4 is 2^2 so it is a 100 in binary
5 is 4+1 so it is a 100+1 which is 101 in binary
6 is 4+2 so it is 100+10 which is 110 in binary
7 is 4+3 so it is a 100+11 which is 111 in binary
8 is 2^3 so it is a 1000 in binary
9 is 8+1 so it is 1000+1 which is 1001 in binary
as you can see , there is a pattern above. The pattern is:
check if the number is a factor of 2, if it is , the representation is simply (ten times the power)
if it is not check if it is 1 or 0, these stay exactly the same
if it is none of the above, rerewrite the number as a factor of 2 plus a remainder . The binary representation of the remainder is added to the binary representation of the closest smaller factor of 2.
etc.
So I hope I’ve given you an idea about how to approach this challenge.
1- identify if you understand how to solve the problem yourself
2- write down simple steps and patterns to explain to someone else how to solve it
3- rewrite those steps as code.
Are you sure, because I did not understand your advice with roman number.
You create a binary converter.
I mean, I only know how to convert to numerals by using a guide. The whole numeral concept is new to me as I only use the very simple ones like 1 => I, 2 => II, 3 => III, beyond that, I don’t know except by using a page(which I use it btw)
Thank you for the advices. I hope that I make a full use of them.
hi @lubodrinka, I was trying to explain the idea behind algorithm creation.
I gave an example of what I would do if I was asked to convert a number 0-9 to binary.
I was hoping this would help the camper understand the method to creating a brand new algorithm.
you can look up how to convert number to roman numerals online. there are many guides on the subject.
once you fully understand it, you can work out an algorithm next.
Its not easy like that. Should be if you make an arrays with all possibilities in task, maybee zou don’ t scroll enough.
good way but you must notice the some symbols are repeating, you must make an alias.

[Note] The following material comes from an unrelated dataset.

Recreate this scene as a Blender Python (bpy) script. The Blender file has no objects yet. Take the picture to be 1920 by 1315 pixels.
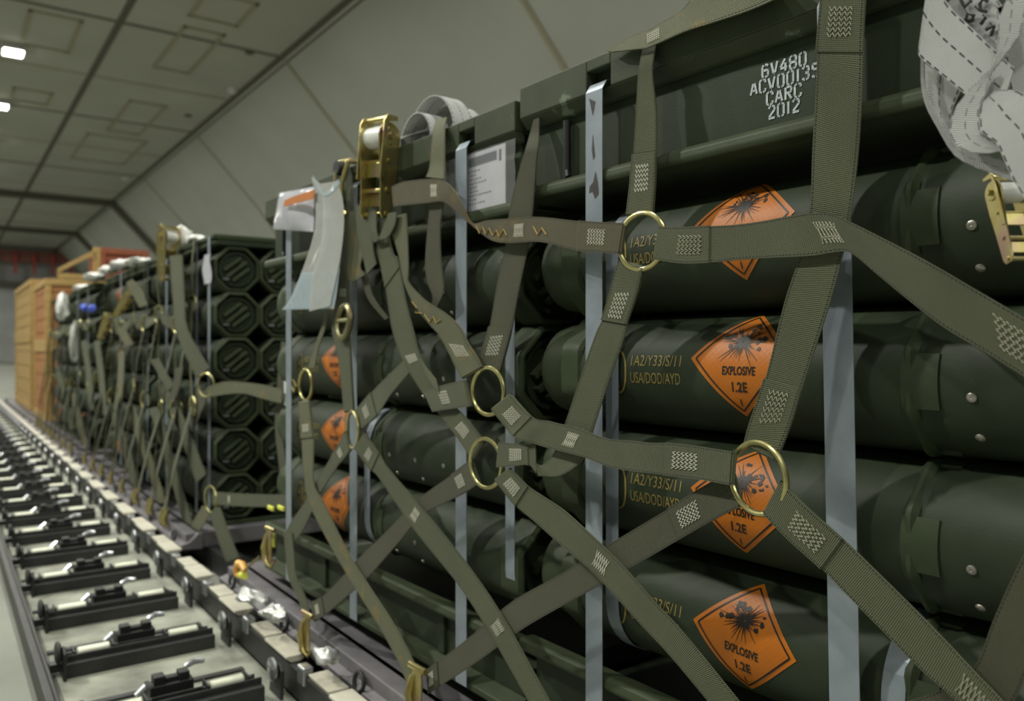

how you write 3 in roman and just tell the code to do it but in some loop?You should understand
But that is hardest examples., what I ever see. for example its A is one, B is two…,convert the ABCD to numeric output is 1234
That it’s 1 => I, 2 => II, 3 => III, now just continue, same in other number with roman rules
@lubodrinka
@hbar1st
@camperextraordinaire
Thank you so much for your advices. After 2 hours of serious thinking for the challenge. I thought of a solution and solved it! Thank you so much, if not for you, I would probably gave up and copied someone else’s code instead of developing further my skills.
This is my solution:
function convertToRoman(num) {
const numbers = [1000, 900, 500, 400, 100, 90, 50, 40, 10, 9, 5, 4, 1];
const numeral = ['M', 'CM', 'D', 'CD', 'C', 'XC', 'L', 'XL', 'X', 'IX', 'V', 'IV', 'I'];
const arr = [];
let renum = num;
while (arr.reduce((before, after) => before + after, 0) < num) {
const EL = numbers.findIndex(element => renum - element >= 0);
arr.push(numbers[EL]);
renum -= numbers[EL];
}
return arr.map(element => numeral[numbers.indexOf(element)]).join('');
}
convertToRoman(36);
Basically, it transfoms the number into multiple max sum possible like (55 => 50 + 5) then finally, making a new array by transforming into number into their equivant in the numerals array and then join them to get a string and the final result.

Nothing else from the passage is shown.